The city of Bowling Green is working through a deal that would see its Glen Lily landfill turned into a massive motorsports venue.

The city is working with Sye Head of SK Powersports Promotions of Russellville and his partner Kash Moore on a deal to transfer ownership of the landfill property.

The property first came to Head’s attention as he was looking for a venue for a Grand National Cross Country off-road racing event scheduled for May 16-17. The city commission in January agreed to lease the land to Head for the event.

Head has also been planning to build a “Disneyland of Powersports” in the region, and he said the landfill site was a perfect spot “the first time I ever saw the property.”

Head called Matt Powell, the city’s environmental manager, and said, “What you have is exactly what I need.”

The city opened the 30-acre landfill in the middle of a 270-acre tract at 5301 Glen Lily Road in 1973. The landfill closed in 1981, with the city continuing to monitor the site and clear off any leachate – water that has percolated through the landfill materials.

The main issue the city is working through is ensuring that the landfill portion of the property be properly monitored and maintained.

“We’ve engaged an environmental attorney” to look at the proposal, Bowling Green Mayor Bruce Wilkerson said. “You can transfer the property, but you don’t transfer all the liability.”

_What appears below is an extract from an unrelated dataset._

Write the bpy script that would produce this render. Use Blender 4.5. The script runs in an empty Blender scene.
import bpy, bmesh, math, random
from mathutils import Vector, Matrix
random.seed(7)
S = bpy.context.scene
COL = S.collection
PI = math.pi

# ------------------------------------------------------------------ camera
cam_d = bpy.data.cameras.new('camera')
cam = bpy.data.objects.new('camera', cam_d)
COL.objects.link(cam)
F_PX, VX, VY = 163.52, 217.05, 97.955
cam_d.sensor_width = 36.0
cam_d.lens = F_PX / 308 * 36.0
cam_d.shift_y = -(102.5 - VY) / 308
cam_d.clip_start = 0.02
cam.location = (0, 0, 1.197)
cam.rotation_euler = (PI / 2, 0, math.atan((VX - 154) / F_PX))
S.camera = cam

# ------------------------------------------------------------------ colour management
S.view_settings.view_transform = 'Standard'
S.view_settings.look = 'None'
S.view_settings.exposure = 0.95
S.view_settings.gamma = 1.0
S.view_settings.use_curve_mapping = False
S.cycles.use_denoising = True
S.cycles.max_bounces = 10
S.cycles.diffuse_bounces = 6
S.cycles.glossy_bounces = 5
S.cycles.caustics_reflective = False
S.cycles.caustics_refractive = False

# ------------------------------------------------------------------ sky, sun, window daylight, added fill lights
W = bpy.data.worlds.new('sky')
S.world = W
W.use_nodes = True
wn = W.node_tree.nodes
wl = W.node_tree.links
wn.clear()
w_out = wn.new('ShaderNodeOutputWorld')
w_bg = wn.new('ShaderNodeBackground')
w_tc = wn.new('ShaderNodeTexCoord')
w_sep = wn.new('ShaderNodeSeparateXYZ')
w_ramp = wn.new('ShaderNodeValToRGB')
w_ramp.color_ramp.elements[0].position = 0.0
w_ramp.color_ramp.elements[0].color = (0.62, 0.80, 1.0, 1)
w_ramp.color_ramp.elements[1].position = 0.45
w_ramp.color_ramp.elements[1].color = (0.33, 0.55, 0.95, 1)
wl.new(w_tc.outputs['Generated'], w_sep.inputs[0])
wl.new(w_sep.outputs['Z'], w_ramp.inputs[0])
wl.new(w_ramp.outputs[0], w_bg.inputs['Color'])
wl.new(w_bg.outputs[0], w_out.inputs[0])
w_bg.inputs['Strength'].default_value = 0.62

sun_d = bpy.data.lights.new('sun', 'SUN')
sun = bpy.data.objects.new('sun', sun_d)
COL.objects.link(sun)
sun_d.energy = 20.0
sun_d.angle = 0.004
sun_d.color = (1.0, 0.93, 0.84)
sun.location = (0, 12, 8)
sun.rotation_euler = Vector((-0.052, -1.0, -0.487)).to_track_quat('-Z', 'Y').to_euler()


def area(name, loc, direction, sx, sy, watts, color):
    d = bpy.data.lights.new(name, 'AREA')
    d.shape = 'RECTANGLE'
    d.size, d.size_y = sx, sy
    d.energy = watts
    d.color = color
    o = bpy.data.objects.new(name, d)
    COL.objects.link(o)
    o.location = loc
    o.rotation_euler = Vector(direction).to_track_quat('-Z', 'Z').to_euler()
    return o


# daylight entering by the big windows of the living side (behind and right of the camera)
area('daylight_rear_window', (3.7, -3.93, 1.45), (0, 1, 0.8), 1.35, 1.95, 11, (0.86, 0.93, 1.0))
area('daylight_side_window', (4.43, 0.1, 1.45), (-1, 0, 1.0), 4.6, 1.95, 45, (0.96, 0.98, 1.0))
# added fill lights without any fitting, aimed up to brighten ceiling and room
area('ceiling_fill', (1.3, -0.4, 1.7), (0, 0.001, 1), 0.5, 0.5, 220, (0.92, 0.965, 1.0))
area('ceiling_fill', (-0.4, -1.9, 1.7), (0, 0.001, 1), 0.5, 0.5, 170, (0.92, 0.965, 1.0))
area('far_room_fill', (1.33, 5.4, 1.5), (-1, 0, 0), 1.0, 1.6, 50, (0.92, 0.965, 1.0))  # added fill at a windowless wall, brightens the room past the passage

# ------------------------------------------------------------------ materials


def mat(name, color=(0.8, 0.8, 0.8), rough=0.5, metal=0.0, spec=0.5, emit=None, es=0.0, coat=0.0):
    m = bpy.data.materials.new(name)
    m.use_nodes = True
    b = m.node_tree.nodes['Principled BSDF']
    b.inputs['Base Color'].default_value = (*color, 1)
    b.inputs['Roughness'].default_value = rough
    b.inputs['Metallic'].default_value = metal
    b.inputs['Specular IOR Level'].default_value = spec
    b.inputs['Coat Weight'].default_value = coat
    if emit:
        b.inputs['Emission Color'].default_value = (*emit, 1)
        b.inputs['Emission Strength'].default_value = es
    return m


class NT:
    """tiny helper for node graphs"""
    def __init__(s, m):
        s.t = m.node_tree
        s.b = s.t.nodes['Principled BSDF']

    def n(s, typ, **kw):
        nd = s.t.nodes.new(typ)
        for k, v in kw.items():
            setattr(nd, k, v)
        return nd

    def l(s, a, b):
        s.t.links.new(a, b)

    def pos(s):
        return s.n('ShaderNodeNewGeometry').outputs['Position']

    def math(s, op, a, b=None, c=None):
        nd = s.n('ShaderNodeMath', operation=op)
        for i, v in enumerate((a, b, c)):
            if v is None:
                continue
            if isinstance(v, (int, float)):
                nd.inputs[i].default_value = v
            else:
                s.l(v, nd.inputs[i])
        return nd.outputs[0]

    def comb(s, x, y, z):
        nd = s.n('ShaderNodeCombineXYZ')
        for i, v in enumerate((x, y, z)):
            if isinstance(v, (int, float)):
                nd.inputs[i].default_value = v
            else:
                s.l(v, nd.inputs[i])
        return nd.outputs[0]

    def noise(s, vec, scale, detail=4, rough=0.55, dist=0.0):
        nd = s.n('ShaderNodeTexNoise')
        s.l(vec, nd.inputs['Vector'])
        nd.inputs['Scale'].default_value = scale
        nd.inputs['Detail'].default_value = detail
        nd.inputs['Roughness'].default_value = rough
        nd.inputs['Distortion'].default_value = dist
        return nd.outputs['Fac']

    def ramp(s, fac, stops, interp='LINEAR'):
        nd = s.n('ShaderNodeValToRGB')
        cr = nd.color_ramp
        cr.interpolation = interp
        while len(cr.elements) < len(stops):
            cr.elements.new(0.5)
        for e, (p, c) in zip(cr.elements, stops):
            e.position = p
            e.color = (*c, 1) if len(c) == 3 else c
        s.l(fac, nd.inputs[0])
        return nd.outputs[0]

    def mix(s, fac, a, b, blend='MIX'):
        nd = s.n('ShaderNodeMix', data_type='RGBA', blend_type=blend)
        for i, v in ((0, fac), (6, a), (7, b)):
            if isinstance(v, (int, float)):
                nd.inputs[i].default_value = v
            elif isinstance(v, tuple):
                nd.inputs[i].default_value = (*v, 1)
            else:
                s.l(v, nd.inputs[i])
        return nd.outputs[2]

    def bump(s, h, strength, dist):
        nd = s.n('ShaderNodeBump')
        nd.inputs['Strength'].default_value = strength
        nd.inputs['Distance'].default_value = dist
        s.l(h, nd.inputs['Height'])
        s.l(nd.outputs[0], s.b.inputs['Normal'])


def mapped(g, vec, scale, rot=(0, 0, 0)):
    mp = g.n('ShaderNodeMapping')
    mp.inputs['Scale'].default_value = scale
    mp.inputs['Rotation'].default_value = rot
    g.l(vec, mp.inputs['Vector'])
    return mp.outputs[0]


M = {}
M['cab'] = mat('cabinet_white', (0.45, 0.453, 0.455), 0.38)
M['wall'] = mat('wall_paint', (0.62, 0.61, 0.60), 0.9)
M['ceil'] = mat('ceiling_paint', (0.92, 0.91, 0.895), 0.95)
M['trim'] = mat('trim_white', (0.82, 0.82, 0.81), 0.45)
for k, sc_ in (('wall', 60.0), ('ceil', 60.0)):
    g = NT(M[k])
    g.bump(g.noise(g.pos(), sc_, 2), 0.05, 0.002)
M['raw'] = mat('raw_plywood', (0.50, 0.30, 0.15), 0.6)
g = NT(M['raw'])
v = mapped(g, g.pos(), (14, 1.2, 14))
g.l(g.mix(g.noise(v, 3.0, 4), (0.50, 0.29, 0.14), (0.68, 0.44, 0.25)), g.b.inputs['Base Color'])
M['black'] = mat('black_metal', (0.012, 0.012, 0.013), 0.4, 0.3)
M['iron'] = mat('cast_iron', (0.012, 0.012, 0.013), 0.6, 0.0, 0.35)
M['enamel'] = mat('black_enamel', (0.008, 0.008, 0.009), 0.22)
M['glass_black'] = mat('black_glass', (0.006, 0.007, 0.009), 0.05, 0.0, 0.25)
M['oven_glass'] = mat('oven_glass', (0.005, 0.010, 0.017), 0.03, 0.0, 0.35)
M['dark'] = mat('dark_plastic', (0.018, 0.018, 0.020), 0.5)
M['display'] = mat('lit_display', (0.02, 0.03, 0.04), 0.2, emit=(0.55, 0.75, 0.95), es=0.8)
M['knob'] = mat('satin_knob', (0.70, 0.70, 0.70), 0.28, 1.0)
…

While the details of the land transfer are still being worked out, the idea to transfer or sell the property for a nominal amount was briefly mentioned at a city retreat last week with no objections.

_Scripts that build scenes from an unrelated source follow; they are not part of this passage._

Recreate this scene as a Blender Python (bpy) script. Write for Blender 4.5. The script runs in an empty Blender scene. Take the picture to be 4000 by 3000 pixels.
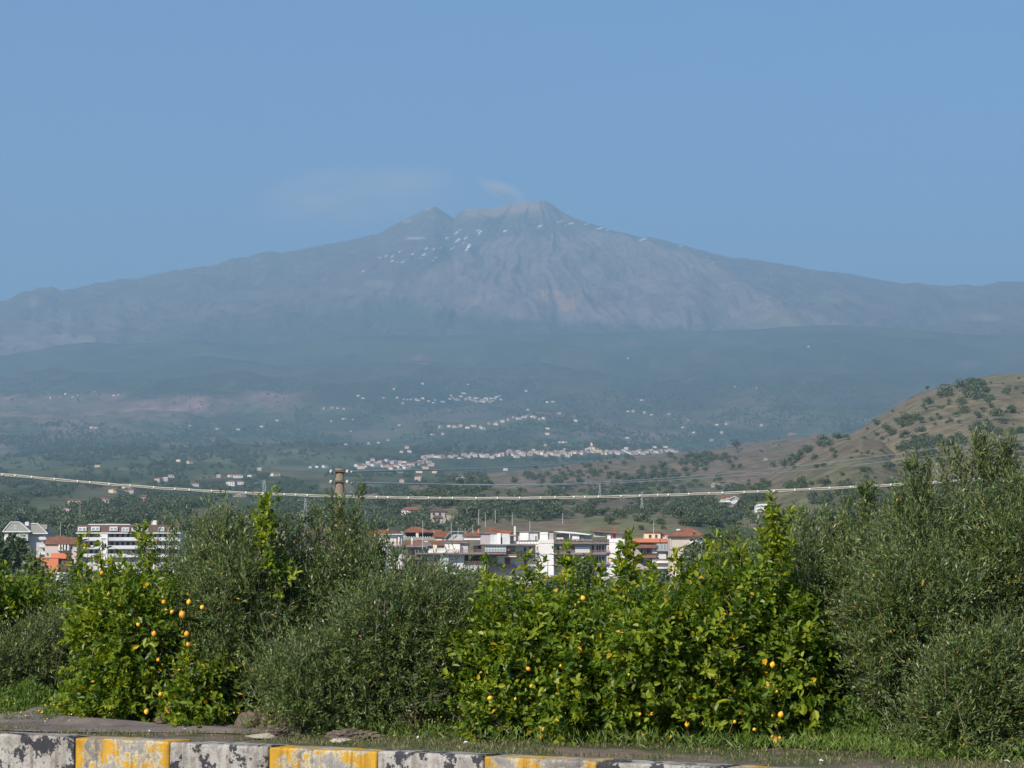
import bpy, bmesh, math, random
import numpy as np
from mathutils import Vector, Matrix
from mathutils.bvhtree import BVHTree

scene = bpy.context.scene
COL = scene.collection
R = math.radians
rng = np.random.default_rng(7)
random.seed(7)

# ------------------------------------------------------------------ camera, sky, sun, exposure
F = 8800.0                      # focal length in pixels of the 4000 x 3000 photograph
PITCH = math.atan(800 / F)
EYE = 1.68
cam_data = bpy.data.cameras.new('camera')
cam_data.sensor_width = 36
cam_data.lens = 36 * F / 4000
cam_data.clip_start = 0.5
cam_data.clip_end = 60000
cam = bpy.data.objects.new('camera', cam_data)
COL.objects.link(cam)
cam.location = (0, 0, EYE)
cam.rotation_euler = (math.pi / 2 + PITCH, 0, 0)
scene.camera = cam

SUN_ELEV, SUN_AZ = 34.0, 216.0   # azimuth clockwise from +Y: behind the camera, to the left
world = bpy.data.worlds.new('World')
scene.world = world
world.use_nodes = True
wn = world.node_tree
wn.nodes.clear()
sky = wn.nodes.new('ShaderNodeTexSky')
sky.sky_type = 'NISHITA'
sky.sun_disc = False
sky.sun_elevation = R(SUN_ELEV)
sky.sun_rotation = R(SUN_AZ)
sky.altitude = 50
sky.air_density = 1.0
sky.dust_density = 0.0
sky.ozone_density = 10.0
bg = wn.nodes.new('ShaderNodeBackground')
bg.inputs['Strength'].default_value = 0.077
wo = wn.nodes.new('ShaderNodeOutputWorld')
wn.links.new(sky.outputs[0], bg.inputs[0])
wn.links.new(bg.outputs[0], wo.inputs[0])

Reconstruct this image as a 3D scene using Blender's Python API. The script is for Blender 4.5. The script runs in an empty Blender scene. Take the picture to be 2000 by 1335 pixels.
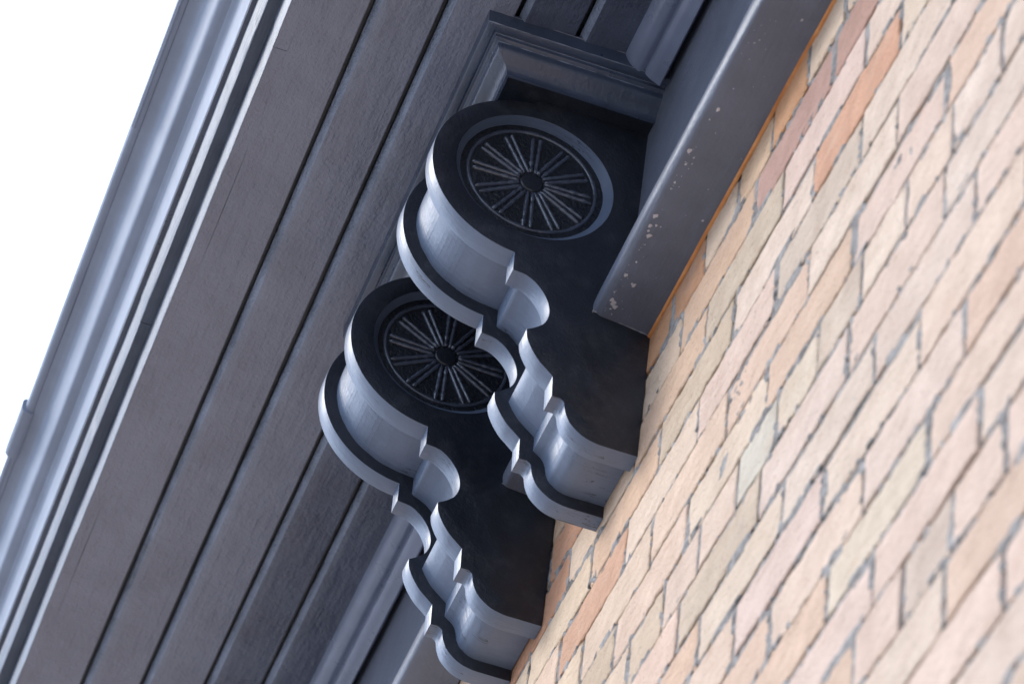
import bpy, bmesh, math, random
from mathutils import Vector, Matrix, noise
from mathutils.geometry import tessellate_polygon
random.seed(7)
R = math.radians
D = bpy.data
SC = bpy.context.scene
COL = SC.collection
ZO = 5.80            # height of the authoring origin (wheel centre of the near bracket) above the pavement

# ------------------------------------------------------------------ camera
cam = D.cameras.new('camera'); camo = D.objects.new('camera', cam); COL.objects.link(camo)
rt, dn, fw = (Vector((-0.322677, -0.941301, 0.099156)), Vector((0.630809, -0.29197, -0.718911)),
              Vector((0.705662, -0.169428, 0.687993)))
m = Matrix.Identity(4)
for i in range(3):
    m[i][0] = rt[i]; m[i][1] = -dn[i]; m[i][2] = -fw[i]
m.translation = Vector((-3.97957, 0.95166, -4.22342 + ZO))
camo.matrix_world = m
cam.sensor_width = 36; cam.lens = 132.3; cam.clip_start = 0.1; cam.clip_end = 3000
cam.dof.use_dof = True; cam.dof.focus_distance = 5.97; cam.dof.aperture_fstop = 6.3
SC.camera = camo

# ------------------------------------------------------------------ sky, sun, exposure
SUN_DIR = Vector((0.48, 0.69, 0.54)).normalized()      # from the scene towards the sun
w = D.worlds.new('World'); SC.world = w; w.use_nodes = True
nt = w.node_tree; nt.nodes.clear()
out = nt.nodes.new('ShaderNodeOutputWorld'); bg = nt.nodes.new('ShaderNodeBackground')
sky = nt.nodes.new('ShaderNodeTexSky'); sky.sky_type = 'NISHITA'; sky.sun_disc = False
sky.sun_elevation = math.asin(SUN_DIR.z); sky.sun_rotation = math.atan2(SUN_DIR.x, SUN_DIR.y)
sky.dust_density = 3.0; sky.air_density = 1.2
tc = nt.nodes.new('ShaderNodeTexCoord')
dot = nt.nodes.new('ShaderNodeVectorMath'); dot.operation = 'DOT_PRODUCT'
dot.inputs[1].default_value = Vector((0.60, 0.80, 0.0)).normalized()
nt.links.new(tc.outputs['Generated'], dot.inputs[0])
mr = nt.nodes.new('ShaderNodeMapRange'); mr.inputs['From Min'].default_value = -0.75; mr.inputs['From Max'].default_value = 0.85
mr.interpolation_type = 'SMOOTHSTEP'
nt.links.new(dot.outputs['Value'], mr.inputs['Value'])
ramp = nt.nodes.new('ShaderNodeMix'); ramp.data_type = 'RGBA'
ramp.inputs[6].default_value = (0.4, 0.5, 0.7, 1); ramp.inputs[7].default_value = (11.8, 14.6, 19.6, 1)
nt.links.new(mr.outputs[0], ramp.inputs[0])
mx = nt.nodes.new('ShaderNodeMix'); mx.data_type = 'RGBA'; mx.inputs[0].default_value = 0.85
nt.links.new(sky.outputs[0], mx.inputs[6]); nt.links.new(ramp.outputs[2], mx.inputs[7])
nt.links.new(mx.outputs[2], bg.inputs['Color']); bg.inputs['Strength'].default_value = 0.10
nt.links.new(bg.outputs[0], out.inputs[0])
sl = D.lights.new('sun', 'SUN'); so = D.objects.new('sun', sl); COL.objects.link(so)
sl.energy = 1.5; sl.angle = R(24); sl.color = (1.0, 0.95, 0.88)
so.rotation_euler = SUN_DIR.to_track_quat('Z', 'Y').to_euler()
so.location = (0, 4, 12)
SC.view_settings.view_transform = 'Standard'; SC.view_settings.look = 'None'
SC.view_settings.exposure = 0.90; SC.view_settings.gamma = 1.0
SC.render.engine = 'CYCLES'

# ------------------------------------------------------------------ material helpers
def newmat(name):
    mt = D.materials.new(name); mt.use_nodes = True
    n = mt.node_tree; n.nodes.clear()
    o = n.nodes.new('ShaderNodeOutputMaterial'); b = n.nodes.new('ShaderNodeBsdfPrincipled')
    n.links.new(b.outputs[0], o.inputs[0])
    return mt, n, b
def nz(n, scale, detail=3, rough=0.55, stretch=(1, 1, 1), src='Object'):
    t = n.nodes.new('ShaderNodeTexCoord'); mp = n.nodes.new('ShaderNodeMapping')
    mp.inputs['Scale'].default_value = stretch
    oi = n.nodes.new('ShaderNodeObjectInfo'); va = n.nodes.new('ShaderNodeVectorMath'); va.operation = 'ADD'
    n.links.new(t.outputs[src], va.inputs[0]); n.links.new(oi.outputs['Location'], va.inputs[1])    # no two copies wear alike
    n.links.new(va.outputs[0], mp.inputs[0])
    x = n.nodes.new('ShaderNodeTexNoise'); x.inputs['Scale'].default_value = scale
    x.inputs['Detail'].default_value = detail; x.inputs['Roughness'].default_value = rough
    n.links.new(mp.outputs[0], x.inputs['Vector'])
    return x.outputs['Fac']
def rmp(n, fac, stops):
    r = n.nodes.new('ShaderNodeValToRGB')
    e = r.color_ramp.elements
    e[0].position, e[0].color = stops[0][0], stops[0][1]
    e[1].position, e[1].color = stops[-1][0], stops[-1][1]
    for p, c in stops[1:-1]:
        q = e.new(p); q.color = c
    n.links.new(fac, r.inputs[0]); return r.outputs[0]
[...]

“Obviously (transferring ownership of the landfill) is a benefit to us,” Wilkerson said. “It gets us out of the landfill business.”

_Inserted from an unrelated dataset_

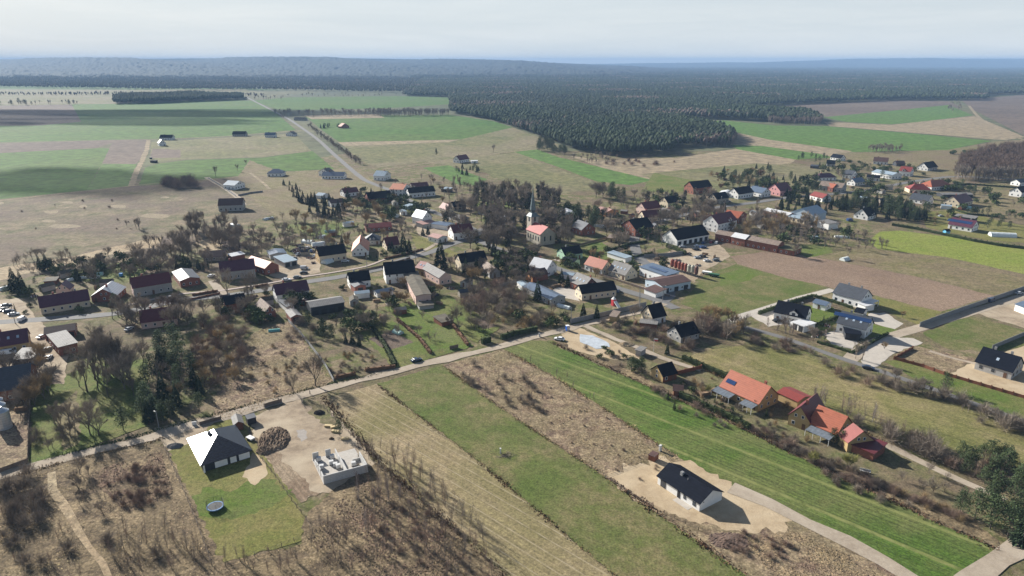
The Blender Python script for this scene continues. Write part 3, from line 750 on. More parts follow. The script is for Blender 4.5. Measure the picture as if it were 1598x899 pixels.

Powell said it costs the city about $20,000 to deal with the leachate each year. There are occasionally other costs, such as when vents need repairs, he said.

He said the landfill is now capped by a thick liner and dirt, so “it’s actually super stable,” but when it was first closed it required constant monitoring, which was “very expensive.”

The city has a permit to dump things like storm debris it collects on the 270 acres, “so we would have to find another spot” for that, Powell said, adding that finding four or five acres for that use should not be an issue.

Wilkerson said the city commission can transfer or sell property without a bidding process if it is for economic development.

Also, “I don’t really think too many people are interested in buying a landfill,” the mayor said.

Except, of course, for someone looking for a large tract of land near Bowling Green to build a massive motorsports park.

Head said he recently flew in a premiere track builder to look at the property and help start the design process.

The facility, to be called PowerPlex Park, will feature permanent bathroom/shower facilities, a parking lot and facilities to accommodate up to 20,000 attendees and numerous tracks, including cross country, Grand Prix, motocross, a circle track, flat drag course and an enduro course.

“There’s so much land available,” Head said.

There are also plans to have concerts at the facility. Head said he and Moore have connections with people involved in the Nashville music scene.

Head said the economic impact for the community on an annual basis will be in the “tens of millions of dollars. It will cost us north of seven figures to build it.”

He said that they will look at permanently capping the 30-acre landfill area based on what is recommended by environmental experts.

“We want to be best friends with the EPA,” Head said.

Head said everything is going well in terms of planning for the May event, which is estimated to bring 15,000 spectators or more to Bowling Green and have a $3 million to $4 million economic impact for the region.